• [Set problem]
All of the material below is to be returned exactly.

═════ Data extract

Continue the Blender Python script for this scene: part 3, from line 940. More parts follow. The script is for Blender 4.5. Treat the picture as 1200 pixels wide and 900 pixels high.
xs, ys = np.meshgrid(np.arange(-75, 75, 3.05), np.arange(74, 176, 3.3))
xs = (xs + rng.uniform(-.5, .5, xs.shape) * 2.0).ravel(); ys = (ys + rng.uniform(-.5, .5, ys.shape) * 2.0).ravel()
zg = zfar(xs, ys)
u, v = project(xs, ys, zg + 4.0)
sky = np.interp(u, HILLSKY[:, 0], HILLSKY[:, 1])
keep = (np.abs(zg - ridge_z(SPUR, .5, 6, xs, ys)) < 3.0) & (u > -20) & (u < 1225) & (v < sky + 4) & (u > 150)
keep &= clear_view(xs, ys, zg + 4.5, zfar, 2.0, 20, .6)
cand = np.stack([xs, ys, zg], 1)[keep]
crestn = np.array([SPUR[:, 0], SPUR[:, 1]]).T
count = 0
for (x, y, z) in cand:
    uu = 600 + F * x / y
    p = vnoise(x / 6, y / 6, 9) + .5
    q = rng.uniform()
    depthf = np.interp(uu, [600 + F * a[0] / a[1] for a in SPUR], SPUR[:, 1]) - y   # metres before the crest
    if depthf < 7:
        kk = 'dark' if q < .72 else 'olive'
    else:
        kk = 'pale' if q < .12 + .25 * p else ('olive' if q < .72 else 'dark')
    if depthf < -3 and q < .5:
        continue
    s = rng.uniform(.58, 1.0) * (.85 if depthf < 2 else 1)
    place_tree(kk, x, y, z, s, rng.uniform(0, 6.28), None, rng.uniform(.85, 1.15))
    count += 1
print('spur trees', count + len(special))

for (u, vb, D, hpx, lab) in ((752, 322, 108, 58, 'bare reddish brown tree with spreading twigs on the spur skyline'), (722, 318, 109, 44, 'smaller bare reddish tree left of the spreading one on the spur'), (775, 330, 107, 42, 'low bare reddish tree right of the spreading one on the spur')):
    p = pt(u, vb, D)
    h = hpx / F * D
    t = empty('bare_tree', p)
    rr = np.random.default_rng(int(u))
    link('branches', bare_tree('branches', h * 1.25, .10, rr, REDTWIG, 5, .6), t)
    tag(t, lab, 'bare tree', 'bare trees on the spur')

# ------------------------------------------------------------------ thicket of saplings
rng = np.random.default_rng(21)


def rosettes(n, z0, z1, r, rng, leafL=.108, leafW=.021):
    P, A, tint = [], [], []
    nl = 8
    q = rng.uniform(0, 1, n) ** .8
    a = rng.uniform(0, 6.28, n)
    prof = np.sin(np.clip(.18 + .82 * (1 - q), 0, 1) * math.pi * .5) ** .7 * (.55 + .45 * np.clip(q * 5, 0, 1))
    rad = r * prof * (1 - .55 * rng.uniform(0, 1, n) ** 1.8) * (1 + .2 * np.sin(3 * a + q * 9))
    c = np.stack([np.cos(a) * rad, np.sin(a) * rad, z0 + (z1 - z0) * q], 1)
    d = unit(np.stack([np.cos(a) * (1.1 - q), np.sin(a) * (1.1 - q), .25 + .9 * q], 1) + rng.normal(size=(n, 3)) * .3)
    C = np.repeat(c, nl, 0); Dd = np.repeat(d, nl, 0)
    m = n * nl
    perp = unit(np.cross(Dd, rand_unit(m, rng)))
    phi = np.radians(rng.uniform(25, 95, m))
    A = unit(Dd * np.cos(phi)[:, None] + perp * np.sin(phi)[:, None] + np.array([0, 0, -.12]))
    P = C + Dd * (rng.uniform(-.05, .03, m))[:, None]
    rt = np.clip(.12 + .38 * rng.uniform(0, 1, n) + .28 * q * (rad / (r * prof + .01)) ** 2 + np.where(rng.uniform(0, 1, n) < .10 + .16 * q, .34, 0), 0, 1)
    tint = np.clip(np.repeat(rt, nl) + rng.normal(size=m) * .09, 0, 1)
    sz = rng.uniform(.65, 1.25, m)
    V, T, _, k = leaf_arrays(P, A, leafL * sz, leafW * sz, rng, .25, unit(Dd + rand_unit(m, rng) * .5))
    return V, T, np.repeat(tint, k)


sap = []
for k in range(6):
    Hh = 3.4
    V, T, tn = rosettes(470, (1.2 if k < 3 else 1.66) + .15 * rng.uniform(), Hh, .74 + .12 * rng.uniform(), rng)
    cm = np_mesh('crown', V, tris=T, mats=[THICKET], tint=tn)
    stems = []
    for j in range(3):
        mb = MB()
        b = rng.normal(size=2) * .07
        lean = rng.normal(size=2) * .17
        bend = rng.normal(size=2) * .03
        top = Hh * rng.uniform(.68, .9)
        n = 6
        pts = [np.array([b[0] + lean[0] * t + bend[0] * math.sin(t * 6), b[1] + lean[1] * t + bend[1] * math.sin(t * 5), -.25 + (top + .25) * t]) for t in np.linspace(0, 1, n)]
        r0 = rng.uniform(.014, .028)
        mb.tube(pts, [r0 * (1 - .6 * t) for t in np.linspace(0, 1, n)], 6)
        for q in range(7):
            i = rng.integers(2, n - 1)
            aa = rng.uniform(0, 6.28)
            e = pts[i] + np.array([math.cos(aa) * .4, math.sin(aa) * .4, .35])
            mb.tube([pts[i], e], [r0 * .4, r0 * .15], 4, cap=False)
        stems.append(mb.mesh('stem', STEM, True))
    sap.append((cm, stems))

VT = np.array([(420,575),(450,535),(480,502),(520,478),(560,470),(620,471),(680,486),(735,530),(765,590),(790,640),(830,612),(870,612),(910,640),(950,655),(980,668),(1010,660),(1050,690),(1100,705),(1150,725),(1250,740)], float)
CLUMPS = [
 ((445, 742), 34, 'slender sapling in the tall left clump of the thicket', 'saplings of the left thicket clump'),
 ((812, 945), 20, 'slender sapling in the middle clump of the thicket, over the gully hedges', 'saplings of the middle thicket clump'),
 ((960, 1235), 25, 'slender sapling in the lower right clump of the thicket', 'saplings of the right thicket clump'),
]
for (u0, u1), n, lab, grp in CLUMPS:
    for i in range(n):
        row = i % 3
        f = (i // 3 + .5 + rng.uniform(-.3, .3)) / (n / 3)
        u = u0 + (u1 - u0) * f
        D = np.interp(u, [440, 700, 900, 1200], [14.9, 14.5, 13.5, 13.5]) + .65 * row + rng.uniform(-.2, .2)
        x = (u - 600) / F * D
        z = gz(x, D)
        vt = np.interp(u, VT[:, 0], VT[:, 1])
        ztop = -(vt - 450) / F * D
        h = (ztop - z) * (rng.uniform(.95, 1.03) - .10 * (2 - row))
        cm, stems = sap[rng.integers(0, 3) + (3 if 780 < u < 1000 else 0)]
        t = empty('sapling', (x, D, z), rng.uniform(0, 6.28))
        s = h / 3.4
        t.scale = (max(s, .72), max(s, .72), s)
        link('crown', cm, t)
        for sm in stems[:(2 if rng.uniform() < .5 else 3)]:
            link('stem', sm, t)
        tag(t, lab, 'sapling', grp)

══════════

• [Written solution]
Continue the Blender Python script for this scene: part 3, from line 940. More parts follow. The script is for Blender 4.5. Treat the picture as 1200 pixels wide and 900 pixels high.
xs, ys = np.meshgrid(np.arange(-75, 75, 3.05), np.arange(74, 176, 3.3))
xs = (xs + rng.uniform(-.5, .5, xs.shape) * 2.0).ravel(); ys = (ys + rng.uniform(-.5, .5, ys.shape) * 2.0).ravel()
zg = zfar(xs, ys)
u, v = project(xs, ys, zg + 4.0)
sky = np.interp(u, HILLSKY[:, 0], HILLSKY[:, 1])
keep = (np.abs(zg - ridge_z(SPUR, .5, 6, xs, ys)) < 3.0) & (u > -20) & (u < 1225) & (v < sky + 4) & (u > 150)
keep &= clear_view(xs, ys, zg + 4.5, zfar, 2.0, 20, .6)
cand = np.stack([xs, ys, zg], 1)[keep]
crestn = np.array([SPUR[:, 0], SPUR[:, 1]]).T
count = 0
for (x, y, z) in cand:
    uu = 600 + F * x / y
    p = vnoise(x / 6, y / 6, 9) + .5
    q = rng.uniform()
    depthf = np.interp(uu, [600 + F * a[0] / a[1] for a in SPUR], SPUR[:, 1]) - y   # metres before the crest
    if depthf < 7:
        kk = 'dark' if q < .72 else 'olive'
    else:
        kk = 'pale' if q < .12 + .25 * p else ('olive' if q < .72 else 'dark')
    if depthf < -3 and q < .5:
        continue
    s = rng.uniform(.58, 1.0) * (.85 if depthf < 2 else 1)
    place_tree(kk, x, y, z, s, rng.uniform(0, 6.28), None, rng.uniform(.85, 1.15))
    count += 1
print('spur trees', count + len(special))

for (u, vb, D, hpx, lab) in ((752, 322, 108, 58, 'bare reddish brown tree with spreading twigs on the spur skyline'), (722, 318, 109, 44, 'smaller bare reddish tree left of the spreading one on the spur'), (775, 330, 107, 42, 'low bare reddish tree right of the spreading one on the spur')):
    p = pt(u, vb, D)
    h = hpx / F * D
    t = empty('bare_tree', p)
    rr = np.random.default_rng(int(u))
    link('branches', bare_tree('branches', h * 1.25, .10, rr, REDTWIG, 5, .6), t)
    tag(t, lab, 'bare tree', 'bare trees on the spur')

# ------------------------------------------------------------------ thicket of saplings
rng = np.random.default_rng(21)


def rosettes(n, z0, z1, r, rng, leafL=.108, leafW=.021):
    P, A, tint = [], [], []
    nl = 8
    q = rng.uniform(0, 1, n) ** .8
    a = rng.uniform(0, 6.28, n)
    prof = np.sin(np.clip(.18 + .82 * (1 - q), 0, 1) * math.pi * .5) ** .7 * (.55 + .45 * np.clip(q * 5, 0, 1))
    rad = r * prof * (1 - .55 * rng.uniform(0, 1, n) ** 1.8) * (1 + .2 * np.sin(3 * a + q * 9))
    c = np.stack([np.cos(a) * rad, np.sin(a) * rad, z0 + (z1 - z0) * q], 1)
    d = unit(np.stack([np.cos(a) * (1.1 - q), np.sin(a) * (1.1 - q), .25 + .9 * q], 1) + rng.normal(size=(n, 3)) * .3)
    C = np.repeat(c, nl, 0); Dd = np.repeat(d, nl, 0)
    m = n * nl
    perp = unit(np.cross(Dd, rand_unit(m, rng)))
    phi = np.radians(rng.uniform(25, 95, m))
    A = unit(Dd * np.cos(phi)[:, None] + perp * np.sin(phi)[:, None] + np.array([0, 0, -.12]))
    P = C + Dd * (rng.uniform(-.05, .03, m))[:, None]
    rt = np.clip(.12 + .38 * rng.uniform(0, 1, n) + .28 * q * (rad / (r * prof + .01)) ** 2 + np.where(rng.uniform(0, 1, n) < .10 + .16 * q, .34, 0), 0, 1)
    tint = np.clip(np.repeat(rt, nl) + rng.normal(size=m) * .09, 0, 1)
    sz = rng.uniform(.65, 1.25, m)
    V, T, _, k = leaf_arrays(P, A, leafL * sz, leafW * sz, rng, .25, unit(Dd + rand_unit(m, rng) * .5))
    return V, T, np.repeat(tint, k)


sap = []
for k in range(6):
    Hh = 3.4
    V, T, tn = rosettes(470, (1.2 if k < 3 else 1.66) + .15 * rng.uniform(), Hh, .74 + .12 * rng.uniform(), rng)
    cm = np_mesh('crown', V, tris=T, mats=[THICKET], tint=tn)
    stems = []
    for j in range(3):
        mb = MB()
        b = rng.normal(size=2) * .07
        lean = rng.normal(size=2) * .17
        bend = rng.normal(size=2) * .03
        top = Hh * rng.uniform(.68, .9)
        n = 6
        pts = [np.array([b[0] + lean[0] * t + bend[0] * math.sin(t * 6), b[1] + lean[1] * t + bend[1] * math.sin(t * 5), -.25 + (top + .25) * t]) for t in np.linspace(0, 1, n)]
        r0 = rng.uniform(.014, .028)
        mb.tube(pts, [r0 * (1 - .6 * t) for t in np.linspace(0, 1, n)], 6)
        for q in range(7):
            i = rng.integers(2, n - 1)
            aa = rng.uniform(0, 6.28)
            e = pts[i] + np.array([math.cos(aa) * .4, math.sin(aa) * .4, .35])
            mb.tube([pts[i], e], [r0 * .4, r0 * .15], 4, cap=False)
        stems.append(mb.mesh('stem', STEM, True))
    sap.append((cm, stems))

VT = np.array([(420,575),(450,535),(480,502),(520,478),(560,470),(620,471),(680,486),(735,530),(765,590),(790,640),(830,612),(870,612),(910,640),(950,655),(980,668),(1010,660),(1050,690),(1100,705),(1150,725),(1250,740)], float)
CLUMPS = [
 ((445, 742), 34, 'slender sapling in the tall left clump of the thicket', 'saplings of the left thicket clump'),
 ((812, 945), 20, 'slender sapling in the middle clump of the thicket, over the gully hedges', 'saplings of the middle thicket clump'),
 ((960, 1235), 25, 'slender sapling in the lower right clump of the thicket', 'saplings of the right thicket clump'),
]
for (u0, u1), n, lab, grp in CLUMPS:
    for i in range(n):
        row = i % 3
        f = (i // 3 + .5 + rng.uniform(-.3, .3)) / (n / 3)
        u = u0 + (u1 - u0) * f
        D = np.interp(u, [440, 700, 900, 1200], [14.9, 14.5, 13.5, 13.5]) + .65 * row + rng.uniform(-.2, .2)
        x = (u - 600) / F * D
        z = gz(x, D)
        vt = np.interp(u, VT[:, 0], VT[:, 1])
        ztop = -(vt - 450) / F * D
        h = (ztop - z) * (rng.uniform(.95, 1.03) - .10 * (2 - row))
        cm, stems = sap[rng.integers(0, 3) + (3 if 780 < u < 1000 else 0)]
        t = empty('sapling', (x, D, z), rng.uniform(0, 6.28))
        s = h / 3.4
        t.scale = (max(s, .72), max(s, .72), s)
        link('crown', cm, t)
        for sm in stems[:(2 if rng.uniform() < .5 else 3)]:
            link('stem', sm, t)
        tag(t, lab, 'sapling', grp)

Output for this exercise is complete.